>> START Data to use

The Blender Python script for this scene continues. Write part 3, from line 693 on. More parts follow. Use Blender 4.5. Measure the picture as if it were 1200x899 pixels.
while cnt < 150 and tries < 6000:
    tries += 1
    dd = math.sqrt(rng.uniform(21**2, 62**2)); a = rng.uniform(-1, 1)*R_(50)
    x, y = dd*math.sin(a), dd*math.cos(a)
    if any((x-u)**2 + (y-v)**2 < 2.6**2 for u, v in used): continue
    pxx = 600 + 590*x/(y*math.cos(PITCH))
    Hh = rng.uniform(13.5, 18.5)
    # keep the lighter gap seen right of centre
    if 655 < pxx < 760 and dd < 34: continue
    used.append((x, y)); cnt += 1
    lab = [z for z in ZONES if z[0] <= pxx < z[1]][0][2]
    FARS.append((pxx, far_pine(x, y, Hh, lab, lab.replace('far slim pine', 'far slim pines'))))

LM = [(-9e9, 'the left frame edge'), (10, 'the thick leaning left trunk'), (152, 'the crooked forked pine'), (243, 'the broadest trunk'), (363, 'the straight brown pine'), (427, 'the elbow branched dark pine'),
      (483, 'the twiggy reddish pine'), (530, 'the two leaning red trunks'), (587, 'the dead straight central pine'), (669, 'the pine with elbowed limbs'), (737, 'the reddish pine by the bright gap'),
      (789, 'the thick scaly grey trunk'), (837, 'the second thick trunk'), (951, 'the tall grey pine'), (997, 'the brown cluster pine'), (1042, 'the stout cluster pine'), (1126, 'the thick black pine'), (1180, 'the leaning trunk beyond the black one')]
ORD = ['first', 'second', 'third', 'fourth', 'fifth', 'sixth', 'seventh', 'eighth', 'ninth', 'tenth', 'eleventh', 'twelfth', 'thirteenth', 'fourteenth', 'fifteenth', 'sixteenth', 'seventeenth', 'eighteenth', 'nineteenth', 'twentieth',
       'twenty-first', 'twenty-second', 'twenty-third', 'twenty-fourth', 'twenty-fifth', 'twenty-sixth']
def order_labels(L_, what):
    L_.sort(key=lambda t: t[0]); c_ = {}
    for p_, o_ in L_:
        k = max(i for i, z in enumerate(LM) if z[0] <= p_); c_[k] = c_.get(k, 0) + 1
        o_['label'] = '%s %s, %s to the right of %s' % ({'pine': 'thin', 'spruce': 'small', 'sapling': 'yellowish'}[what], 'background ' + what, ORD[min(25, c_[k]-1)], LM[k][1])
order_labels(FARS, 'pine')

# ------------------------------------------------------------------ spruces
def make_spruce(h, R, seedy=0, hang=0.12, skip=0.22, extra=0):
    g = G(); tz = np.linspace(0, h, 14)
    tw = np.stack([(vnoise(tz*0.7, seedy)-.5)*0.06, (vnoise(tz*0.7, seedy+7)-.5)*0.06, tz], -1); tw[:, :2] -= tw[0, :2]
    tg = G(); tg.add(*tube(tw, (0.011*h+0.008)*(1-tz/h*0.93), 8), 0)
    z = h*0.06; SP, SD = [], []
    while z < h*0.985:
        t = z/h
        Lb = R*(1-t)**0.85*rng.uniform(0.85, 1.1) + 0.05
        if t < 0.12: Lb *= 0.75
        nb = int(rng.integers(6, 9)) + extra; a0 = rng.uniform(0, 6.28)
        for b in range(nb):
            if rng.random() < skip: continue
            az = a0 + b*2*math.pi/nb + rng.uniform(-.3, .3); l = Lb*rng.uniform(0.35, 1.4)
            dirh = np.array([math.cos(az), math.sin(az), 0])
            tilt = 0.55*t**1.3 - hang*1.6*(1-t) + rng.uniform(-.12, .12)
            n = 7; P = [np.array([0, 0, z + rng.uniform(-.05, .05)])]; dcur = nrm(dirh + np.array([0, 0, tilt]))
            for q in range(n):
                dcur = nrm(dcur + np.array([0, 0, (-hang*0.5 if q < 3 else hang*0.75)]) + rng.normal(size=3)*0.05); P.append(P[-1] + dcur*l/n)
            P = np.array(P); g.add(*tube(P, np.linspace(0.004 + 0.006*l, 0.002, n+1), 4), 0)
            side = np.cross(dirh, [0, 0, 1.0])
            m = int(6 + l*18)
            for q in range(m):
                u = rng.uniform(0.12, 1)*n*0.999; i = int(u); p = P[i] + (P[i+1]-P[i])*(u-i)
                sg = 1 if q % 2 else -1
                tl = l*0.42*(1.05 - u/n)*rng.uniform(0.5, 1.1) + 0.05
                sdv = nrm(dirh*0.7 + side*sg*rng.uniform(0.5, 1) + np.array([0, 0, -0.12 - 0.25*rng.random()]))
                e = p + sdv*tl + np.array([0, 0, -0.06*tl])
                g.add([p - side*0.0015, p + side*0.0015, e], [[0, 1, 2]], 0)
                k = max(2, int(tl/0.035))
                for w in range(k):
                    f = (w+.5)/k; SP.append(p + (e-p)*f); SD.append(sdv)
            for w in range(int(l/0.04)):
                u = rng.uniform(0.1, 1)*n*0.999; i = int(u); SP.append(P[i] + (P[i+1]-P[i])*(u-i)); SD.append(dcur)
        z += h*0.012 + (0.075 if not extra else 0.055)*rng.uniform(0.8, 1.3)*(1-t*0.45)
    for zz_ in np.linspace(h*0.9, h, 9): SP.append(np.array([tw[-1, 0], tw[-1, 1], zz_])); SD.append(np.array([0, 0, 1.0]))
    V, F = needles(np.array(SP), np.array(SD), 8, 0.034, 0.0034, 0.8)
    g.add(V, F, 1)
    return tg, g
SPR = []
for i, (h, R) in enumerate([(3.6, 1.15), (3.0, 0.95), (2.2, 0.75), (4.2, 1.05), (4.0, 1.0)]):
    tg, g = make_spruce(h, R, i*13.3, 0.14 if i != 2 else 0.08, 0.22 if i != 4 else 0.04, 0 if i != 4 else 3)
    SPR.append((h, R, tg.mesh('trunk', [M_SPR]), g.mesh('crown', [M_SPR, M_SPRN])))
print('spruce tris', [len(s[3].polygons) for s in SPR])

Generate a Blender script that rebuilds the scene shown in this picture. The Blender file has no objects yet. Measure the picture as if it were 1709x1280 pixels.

>> END Data to use

Repeat the material word for word, in full.

The Blender Python script for this scene continues. Write part 3, from line 693 on. More parts follow. Use Blender 4.5. Measure the picture as if it were 1200x899 pixels.
while cnt < 150 and tries < 6000:
    tries += 1
    dd = math.sqrt(rng.uniform(21**2, 62**2)); a = rng.uniform(-1, 1)*R_(50)
    x, y = dd*math.sin(a), dd*math.cos(a)
    if any((x-u)**2 + (y-v)**2 < 2.6**2 for u, v in used): continue
    pxx = 600 + 590*x/(y*math.cos(PITCH))
    Hh = rng.uniform(13.5, 18.5)
    # keep the lighter gap seen right of centre
    if 655 < pxx < 760 and dd < 34: continue
    used.append((x, y)); cnt += 1
    lab = [z for z in ZONES if z[0] <= pxx < z[1]][0][2]
    FARS.append((pxx, far_pine(x, y, Hh, lab, lab.replace('far slim pine', 'far slim pines'))))

LM = [(-9e9, 'the left frame edge'), (10, 'the thick leaning left trunk'), (152, 'the crooked forked pine'), (243, 'the broadest trunk'), (363, 'the straight brown pine'), (427, 'the elbow branched dark pine'),
      (483, 'the twiggy reddish pine'), (530, 'the two leaning red trunks'), (587, 'the dead straight central pine'), (669, 'the pine with elbowed limbs'), (737, 'the reddish pine by the bright gap'),
      (789, 'the thick scaly grey trunk'), (837, 'the second thick trunk'), (951, 'the tall grey pine'), (997, 'the brown cluster pine'), (1042, 'the stout cluster pine'), (1126, 'the thick black pine'), (1180, 'the leaning trunk beyond the black one')]
ORD = ['first', 'second', 'third', 'fourth', 'fifth', 'sixth', 'seventh', 'eighth', 'ninth', 'tenth', 'eleventh', 'twelfth', 'thirteenth', 'fourteenth', 'fifteenth', 'sixteenth', 'seventeenth', 'eighteenth', 'nineteenth', 'twentieth',
       'twenty-first', 'twenty-second', 'twenty-third', 'twenty-fourth', 'twenty-fifth', 'twenty-sixth']
def order_labels(L_, what):
    L_.sort(key=lambda t: t[0]); c_ = {}
    for p_, o_ in L_:
        k = max(i for i, z in enumerate(LM) if z[0] <= p_); c_[k] = c_.get(k, 0) + 1
        o_['label'] = '%s %s, %s to the right of %s' % ({'pine': 'thin', 'spruce': 'small', 'sapling': 'yellowish'}[what], 'background ' + what, ORD[min(25, c_[k]-1)], LM[k][1])
order_labels(FARS, 'pine')

# ------------------------------------------------------------------ spruces
def make_spruce(h, R, seedy=0, hang=0.12, skip=0.22, extra=0):
    g = G(); tz = np.linspace(0, h, 14)
    tw = np.stack([(vnoise(tz*0.7, seedy)-.5)*0.06, (vnoise(tz*0.7, seedy+7)-.5)*0.06, tz], -1); tw[:, :2] -= tw[0, :2]
    tg = G(); tg.add(*tube(tw, (0.011*h+0.008)*(1-tz/h*0.93), 8), 0)
    z = h*0.06; SP, SD = [], []
    while z < h*0.985:
        t = z/h
        Lb = R*(1-t)**0.85*rng.uniform(0.85, 1.1) + 0.05
        if t < 0.12: Lb *= 0.75
        nb = int(rng.integers(6, 9)) + extra; a0 = rng.uniform(0, 6.28)
        for b in range(nb):
            if rng.random() < skip: continue
            az = a0 + b*2*math.pi/nb + rng.uniform(-.3, .3); l = Lb*rng.uniform(0.35, 1.4)
            dirh = np.array([math.cos(az), math.sin(az), 0])
            tilt = 0.55*t**1.3 - hang*1.6*(1-t) + rng.uniform(-.12, .12)
            n = 7; P = [np.array([0, 0, z + rng.uniform(-.05, .05)])]; dcur = nrm(dirh + np.array([0, 0, tilt]))
            for q in range(n):
                dcur = nrm(dcur + np.array([0, 0, (-hang*0.5 if q < 3 else hang*0.75)]) + rng.normal(size=3)*0.05); P.append(P[-1] + dcur*l/n)
            P = np.array(P); g.add(*tube(P, np.linspace(0.004 + 0.006*l, 0.002, n+1), 4), 0)
            side = np.cross(dirh, [0, 0, 1.0])
            m = int(6 + l*18)
            for q in range(m):
                u = rng.uniform(0.12, 1)*n*0.999; i = int(u); p = P[i] + (P[i+1]-P[i])*(u-i)
                sg = 1 if q % 2 else -1
                tl = l*0.42*(1.05 - u/n)*rng.uniform(0.5, 1.1) + 0.05
                sdv = nrm(dirh*0.7 + side*sg*rng.uniform(0.5, 1) + np.array([0, 0, -0.12 - 0.25*rng.random()]))
                e = p + sdv*tl + np.array([0, 0, -0.06*tl])
                g.add([p - side*0.0015, p + side*0.0015, e], [[0, 1, 2]], 0)
                k = max(2, int(tl/0.035))
                for w in range(k):
                    f = (w+.5)/k; SP.append(p + (e-p)*f); SD.append(sdv)
            for w in range(int(l/0.04)):
                u = rng.uniform(0.1, 1)*n*0.999; i = int(u); SP.append(P[i] + (P[i+1]-P[i])*(u-i)); SD.append(dcur)
        z += h*0.012 + (0.075 if not extra else 0.055)*rng.uniform(0.8, 1.3)*(1-t*0.45)
    for zz_ in np.linspace(h*0.9, h, 9): SP.append(np.array([tw[-1, 0], tw[-1, 1], zz_])); SD.append(np.array([0, 0, 1.0]))
    V, F = needles(np.array(SP), np.array(SD), 8, 0.034, 0.0034, 0.8)
    g.add(V, F, 1)
    return tg, g
SPR = []
for i, (h, R) in enumerate([(3.6, 1.15), (3.0, 0.95), (2.2, 0.75), (4.2, 1.05), (4.0, 1.0)]):
    tg, g = make_spruce(h, R, i*13.3, 0.14 if i != 2 else 0.08, 0.22 if i != 4 else 0.04, 0 if i != 4 else 3)
    SPR.append((h, R, tg.mesh('trunk', [M_SPR]), g.mesh('crown', [M_SPR, M_SPRN])))
print('spruce tris', [len(s[3].polygons) for s in SPR])

Generate a Blender script that rebuilds the scene shown in this picture. The Blender file has no objects yet. Measure the picture as if it were 1709x1280 pixels.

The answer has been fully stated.